Hoje, as pessoas da Beira Mar já não assentam as suas vidas nesse tipo de actividades, por sua natureza tão aleatórias. Mas a verdade é que o Bairro continua a ter características únicas que lhe conferem uma identidade inconfundível. E tudo continuando à volta do Santo Cagaréu. A geração do Dr. Capão Filipe, muitos licenciados nas mais diversas áreas e até professores universitários, optou, de forma significativa, por morar à sombra de São Gonçalo, no bairro fazer a sua vida e educar os seus filhos..

É certo que já não posso ir à casa dos meus avós paternos comer da bacia a caldeirada que o meu avô Ti Luís Manco cozinhava em banho-maria na panela de três pés, no borralho da lareira da cozinha de terra batida, coberta de junco.

Já não posso ir buscar a casa do Dr. Peixinho o maravilhoso licor de alguidar que a minha tia-avó Maria sabia fazer tão bem.

Já não posso ir a casa da Ti Glória do Sarabando provar as enguias de escabeche que ela assava como ninguém. Semelhantes, só as da minha Tia Lizette.

Já não posso comer as espetadas de mexilhão, grado como já não há, que o meu pai Manuel apanhava na boca da Barra de Aveiro, e que a minha mãe Mariazinha sabia fritar no ponto certo.

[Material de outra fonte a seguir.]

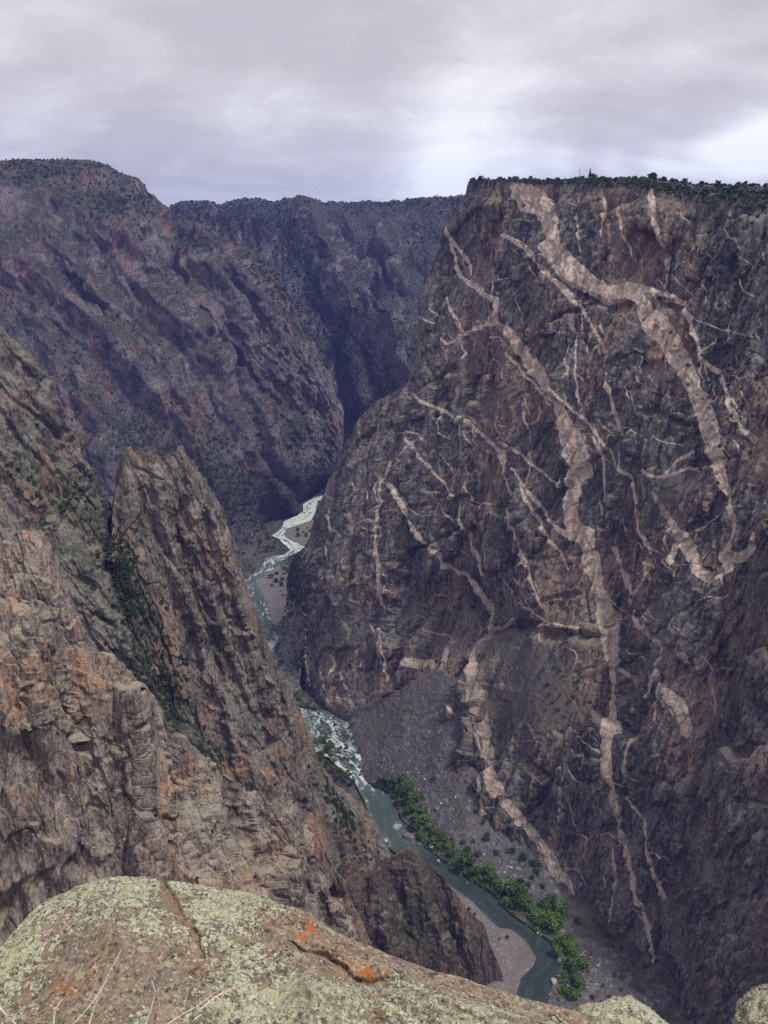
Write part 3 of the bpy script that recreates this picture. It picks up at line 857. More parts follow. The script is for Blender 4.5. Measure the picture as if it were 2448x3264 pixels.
RA = [(60, 90, [(400, 660), (380, 780), (473, 906), (582, 1041), (641, 1126), (743, 1244), (835, 1396), (870, 1500)]),
      (58, 80, [(610, 755), (624, 780), (616, 822), (667, 923), (760, 1024), (844, 1160), (928, 1328), (1000, 1470)]),
      (48, 70, [(20, 760), (110, 873), (228, 991), (338, 1075), (422, 1185), (510, 1300), (640, 1460)]),
      (44, 60, [(760, 880), (852, 1060), (861, 1180), (911, 1328), (954, 1480)]),
      (34, 60, [(230, 1160), (278, 1286), (320, 1400), (350, 1560)]),
      (28, 55, [(40, 900), (110, 980), (169, 1100), (210, 1250), (240, 1400)]),
      (24, 50, [(290, 760), (290, 900), (330, 980)]),
      (26, 50, [(560, 1230), (600, 1350), (680, 1500), (740, 1650)]),
      (24, 45, [(850, 1270), (870, 1420), (900, 1560), (930, 1630)]),
      (-26, 45, [(545, 700), (560, 860), (600, 960), (680, 1070), (760, 1200), (800, 1330)]),
      (-24, 40, [(110, 760), (230, 900), (360, 1030)])]
P = add_ridges(P, RA, 440)
P = displace(P, [('fbm', 160, 260, 6, 2, .5), ('rib', 105, 420, 46, .55, .42), ('rib', 44, 200, 22, .6, .36), ('rib', 19, 90, 9, .7, .3), ('fac', 16, 42, 5, 1.2, .1, .4), ('fac', 7, 17, 3.0, 1.2, .15, .35)], 440, e1=np.array([.8, .6, 0]), seed=7, crest=460, cmin=.45)
x, y = project(P)
gA = np.clip(1.1 * gauss(x, y, 1000, 1560, 200, 70, -.4) + .9 * gauss(x, y, 700, 1560, 330, 90, .6) + .8 * gauss(x, y, 380, 640, 160, 40) + .6 * gauss(x, y, 100, 540, 250, 40) + .6 * gauss(x, y, 850, 870, 40, 160, -.6) + .7 * gauss(x, y, 640, 770, 60, 30), 0, 1)
far_A = P
tag(grid_mesh('far_canyon_wall', P, M_far, {'green': gA * .9}), 'tall hazy mountain wall of steep spurs at far left', 'mountain', kind='structure')

# ------------------------------------------------------------------ DISTANT BACK WALL
crestB = [(200, 660, 3000), (480, 668, 2950), (540, 664, 2900), (578, 642, 2850), (608, 641, 2850), (640, 650, 2850), (672, 647, 2850), (692, 660, 2850), (730, 645, 2850), (780, 637, 2850), (830, 633, 2850), (870, 645, 2850), (905, 638, 2850), (930, 645, 2840), (958, 632, 2830), (1000, 643, 2820), (1055, 648, 2800), (1130, 645, 2760), (1220, 645, 2720), (1300, 637, 2700), (1390, 627, 2650), (1480, 622, 2600), (1700, 615, 2500), (2100, 620, 2400)]
rows = [[(300, 1560, -604.), (900, 1530, -604.), (1040, 1520, -604.), (1110, 1500, -604.), (1250, 1500, -604.), (1500, 1560, -604.), (1900, 1620, -604.)],
        [(300, 1200, 2250), (900, 1200, 2250), (1080, 1290, 2180), (1160, 1280, 2150), (1300, 1250, 2080), (1500, 1200, 2030), (2000, 1200, 1950)],
        [(250, 900, 2560), (800, 890, 2560), (1000, 930, 2540), (1150, 930, 2480), (1350, 900, 2400), (1550, 880, 2300), (2050, 880, 2200)],
        crestB,
        [(x, y + 5, d + 900) for x, y, d in crestB]]
P = loft(rows, 480, [150, 130, 110, 25], smooth=5)
RB = [(90, 85, [(954, 680), (975, 720), (1038, 780), (1089, 873), (1114, 949), (1160, 1030), (1230, 1120)]),
      (130, 110, [(1180, 1000), (1240, 1045), (1310, 1115), (1340, 1250)]),
      (60, 60, [(1250, 700), (1240, 800), (1300, 900), (1330, 1000)]),
      (60, 60, [(780, 680), (800, 720), (880, 800)]),
      (50, 55, [(650, 680), (680, 720), (780, 760)]),
      (50, 55, [(1100, 690), (1130, 760), (1200, 860), (1230, 950)]),
      (34, 55, [(1130, 1080), (1150, 1180), (1190, 1300)]),
      (-25, 70, [(920, 800), (1000, 950), (1060, 1100), (1110, 1250), (1120, 1400)])]
P = add_ridges(P, RB, 380, seed=9)
P = displace(P, [('fbm', 200, 260, 8, 2, .3), ('rib', 130, 420, 36, .6, .35), ('rib', 55, 220, 24, .65, .3), ('rib', 24, 100, 10, .7, .25), ('fac', 20, 48, 6, 1.2, .12, .3), ('fac', 9, 20, 3.6, 1.2, .16, .3)], 380, e1=np.array([1., 0, 0]), seed=11, crest=390, cmin=.3)
x, y = project(P)
gB = np.clip(1.0 * gauss(x, y, 1010, 950, 70, 330, -.42) + .9 * gauss(x, y, 1290, 1090, 110, 40, .7) + .9 * gauss(x, y, 1100, 1380, 70, 120, -.3) + .8 * gauss(x, y, 650, 690, 160, 40) + .6 * gauss(x, y, 850, 720, 120, 60, .5) + .6 * gauss(x, y, 1280, 650, 260, 18), 0, 1)
far_B = P
tag(grid_mesh('distant_canyon_wall', P, M_back, {'green': gB * .5}), 'hazy blue canyon wall closing the view behind the river bend', 'mountain', kind='structure')

# ------------------------------------------------------------------ LEFT MID SLOPE (between the far mountain and the pinnacle)
crestC = [(-500, 900, 700), (-200, 980, 690), (0, 1048, 680), (18, 1084, 680), (36, 1096, 680), (72, 1108, 678), (90, 1145, 676), (102, 1187, 675), (121, 1223, 674), (175, 1241, 672), (193, 1283, 670), (205, 1350, 670), (229, 1398, 668), (253, 1470, 668), (265, 1506, 666), (301, 1530, 664), (338, 1585, 662), (368, 1633, 660), (386, 1669, 660), (450, 1790, 650), (540, 2000, 620), (640, 2250, 590), (760, 2500, 560)]
rows = [[(-500, 2200, 500), (-200, 2200, 500), (0, 2220, 500), (200, 2260, 505), (380, 2350, 515), (560, 2480, 525), (700, 2580, 530), (800, 2650, 532)],
        [(-500, 1800, 545), (-200, 1800, 545), (0, 1800, 545), (180, 1860, 545), (330, 1960, 545), (470, 2130, 545), (600, 2330, 542), (700, 2480, 542)],
        [(-500, 1400, 610), (-200, 1420, 610), (0, 1450, 610), (100, 1540, 606), (230, 1680, 600), (380, 1830, 590), (520, 2080, 575), (660, 2380, 555)],
        crestC,
        [(x - 30, y + 130, d + 90) for x, y, d in crestC]]
P = loft(rows, 560, [130, 130, 150, 40], smooth=4)
RC = [(14, 60, [(0, 1090), (90, 1200), (150, 1330), (220, 1480), (260, 1600), (330, 1720), (420, 1900)]),
      (12, 50, [(0, 1450), (60, 1580), (150, 1680)]),
      (10, 45, [(200, 1700), (280, 1850), (370, 2000), (440, 2150)]),
      (9, 40, [(120, 1450), (180, 1560), (260, 1700), (330, 1850)]),
      (-14, 80, [(390, 1700), (480, 1900), (560, 2100), (640, 2350)])]
P = add_ridges(P, RC, 400, seed=15)
P = displace(P, [('fbm', 60, 90, 3, 2, .4), ('fac', 26, 70, 5, 1.2, .06, .4), ('rib', 20, 120, 5, .6, .4), ('fac', 9, 24, 2.6, 1.3, .08, .4), ('rib', 6, 45, 1.6, .7, .35), ('fac', 3.4, 8, 1.2, 1.3, .12, .35), ('fac', 1.5, 3.4, .5, 1.3, .18, .3)], 400, e1=np.array([.8, .6, 0]), seed=17, crest=410)
x, y = project(P)
gC = np.clip(1.2 * gauss(x, y, 560, 2150, 110, 330, -.45) + .9 * gauss(x, y, 470, 1850, 60, 200, -.35) + .8 * gauss(x, y, 200, 1580, 130, 50, .5) + .6 * gauss(x, y, 60, 1500, 60, 50), 0, 1)
mid_C, gC_ = P, gC
tag(grid_mesh('left_slope', P, M_mid, {'green': gC * .55}), 'grey ridge of broken rock descending from the left edge behind the pinnacle', 'rock ridge', kind='structure')

# small reddish fin in front of it
crest = [(-60, 1800, 440), (0, 1741, 440), (25, 1715, 440), (60, 1693, 440), (115, 1693, 438), (139, 1699, 437), (163, 1741, 436), (175, 1783, 435), (199, 1844, 433), (223, 1916, 430), (241, 1964, 428), (270, 2010, 426), (285, 2080, 424)]
rows = [[(-60, 2150, 400), (40, 2150, 400), (140, 2150, 400), (240, 2160, 402), (290, 2190, 405)],
        [(-60, 1950, 420), (20, 1900, 418), (80, 1880, 412), (150, 1900, 412), (230, 2020, 414), (288, 2130, 414)], crest,
        [(x - 12, y + 90, d + 30) for x, y, d in crest]]
P = loft(rows, 260, [100, 100, 30], smooth=2)
P = displace(P, [('fbm', 22, 40, 2.4, 3), ('fac', 9, 22, 2.6, 1.0, .14, .2), ('ridge', 5, 16, 1.1, 3, .2), ('fac', 3.2, 7, 1.1, 1.0, .18, .2), ('fac', 1.3, 2.6, .5, 1.1, .2, .2)], 200, e1=np.array([.9, .4, 0]), seed=19, crest=200)
tag(grid_mesh('red_fin', P, M_near, {'green': np.zeros(P.shape[:2])}), 'small reddish rock fin above the orange cliff at the left edge', 'rock fin', kind='structure')

crest = [(782, 2580, 316), (800, 2520, 317), (817, 2490, 318), (836, 2448, 319), (852, 2446, 319), (868, 2470, 319), (890, 2495, 319), (911, 2514, 319), (930, 2545, 319), (948, 2579, 319), (970, 2650, 318)]
rows = [[(780, 2720, 306), (850, 2740, 306), (920, 2760, 307), (985, 2780, 308)], [(781, 2620, 312), (840, 2590, 311), (900, 2620, 311), (975, 2700, 312)], crest, [(x - 6, y + 60, d + 16) for x, y, d in crest]]
P = loft(rows, 200, [90, 90, 30], smooth=2)
P = displace(P, [('fbm', 14, 24, 1.2, 2), ('fac', 6, 14, 1.5, 1.2, .06, .2), ('fac', 2.4, 6, .6, 1.4, .1, .2), ('fac', 1, 2.4, .25, 1.5, .15, .2)], 180, e1=np.array([.9, .4, 0]), seed=20, crest=180)
tag(grid_mesh('rock_spike', P, M_near, {'green': np.zeros(P.shape[:2])}), 'small pointed crag sticking up from the sloping crest of the near cliff', 'rock spike', kind='structure')

# ------------------------------------------------------------------ PINNACLE RIDGE
crestD = [(352, 1790, 575), (358, 1690, 588), (362, 1597, 600), (371, 1542, 606), (392, 1520, 608), (398, 1482, 610), (397, 1445, 612), (413, 1422, 612), (424, 1440, 612), (434, 1446, 612), (446, 1428, 612), (476, 1426, 612), (494, 1449, 612), (518, 1453, 612), (530, 1438, 612), (558, 1449, 612), (570, 1419, 612), (582, 1421, 612), (594, 1449, 613), (621, 1472, 614), (627, 1494, 615), (648, 1530, 616), (666, 1555, 618),
          (687, 1579, 620), (711, 1621, 622), (729, 1687, 625), (753, 1760, 628), (777, 1826, 631), (802, 1904, 635), (826, 1976, 638), (849, 2029, 641), (872, 2074, 644), (894, 2133, 647), (926, 2192, 651), (958, 2260, 655), (994, 2359, 661), (1012, 2418, 664), (1072, 2499, 670), (1120, 2535, 674), (1163, 2570, 678), (1205, 2632, 682), (1245, 2720, 684)]
rows = [[(352, 1800, 575), (400, 2000, 560), (480, 2250, 548), (640, 2550, 542), (800, 2780, 540), (950, 3000, 545), (1080, 3150, 552), (1180, 3250, 560)],
        [(352, 1795, 578), (440, 1880, 568), (560, 2050, 564), (700, 2300, 564), (860, 2550, 570), (1000, 2740, 582), (1120, 2860, 600), (1220, 2920, 615)],
        [(352, 1792, 572), (400, 1700, 590), (520, 1650, 596), (610, 1700, 598), (700, 1900, 600), (800, 2120, 608), (900, 2330, 620), (1000, 2500, 632), (1100, 2620, 640), (1180, 2680, 655), (1240, 2740, 670)],
        crestD,
        [(x - (10 if i < 4 else 25), y + 70, d + 45) for i, (x, y, d) in enumerate(crestD)],
        [(x - 40, y + 320, d + 130) for i, (x, y, d) in enumerate(crestD)]]
P = loft(rows, 700, [150, 150, 170, 25, 20], smooth=2)
RD = [(16, 55, [(630, 1560), (650, 1660), (690, 1800), (740, 1980), (800, 2150), (880, 2330), (960, 2520)]),
      (9, 35, [(490, 1500), (505, 1620), (540, 1750), (600, 1950), (640, 2050)]),
      (-10, 35, [(570, 1560), (580, 1680), (620, 1850), (690, 2050), (760, 2250)]),
      (10, 40, [(640, 2100), (720, 2300), (800, 2480), (900, 2700), (980, 2850)]),
      (-9, 30, [(780, 2080), (850, 2270), (930, 2480)]),
      (8, 30, [(410, 1520), (402, 1620), (400, 1750)])]
P = add_ridges(P, RD, 450, seed=21)
P = displace(P, [('fbm', 50, 110, 2, 2, .25), ('fac', 20, 80, 4.0, 1.2, .05, .22), ('rib', 13, 160, 3.6, .5, .2), ('fac', 8, 26, 2.2, 1.3, .07, .2), ('rib', 4.6, 60, 1.4, .7, .18), ('fac', 3.2, 9, .95, 1.4, .1, .18), ('fac', 1.4, 4, .45, 1.4, .15, .15)], 450, e1=np.array([.9, .4, 0]), seed=23, crest=470)
x, y = project(P)
gD = np.clip(.9 * gauss(x, y, 430, 1900, 50, 170, -.3) + 1.0 * gauss(x, y, 520, 2180, 60, 200, -.4) + .8 * gauss(x, y, 1080, 2580, 30, 100, -.7) + .7 * gauss(x, y, 1130, 2700, 40, 110, -.5), 0, 1)
pin_D = P
tag(grid_mesh('pinnacle_ridge', P, M_pin, {'green': gD * .5}), 'jagged flat-topped rock pinnacle whose ridge falls to the river', 'rock pinnacle', kind='structure')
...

A minha diabetes já não me deixa comer uns ovos moles fresquinhos, um leite creme quebradiço, um arroz doce a preceito.

É certo tudo isso…

 

Mas também é verdade que os festejos de São Gonçalinho se continuam a fazer todos os anos. Que as cavacas atiradas da Capela são objecto de reportagens fotográficas e televisivas. Que a Confraria de São Gonçalo, arregimentada pelo Confrade-Mor Carlos Souto, continua a manter acesa a chama de um saudável aveirismo que Eduardo Cerqueira pregou e que Amadeu de Sousa cantou nos seu versos, defendendo as nossas tradições, sempre assentes na nossa tradicional tolerância e no mais escrupuloso respeito pela liberdade.

 

Cheira-me, depois disto tudo, que o maior milagre que o nosso São Gonçalinho de Aveiro nos fez foi o de ter eliminado as pontes que, tempos idos, separavam os ceboleiros dos cagaréus, permitindo que, com as nossas diferenças, saibamos fazer maior o amor que todos sentimos por esta terra que nos viu nascer ou quisemos fazer nossa.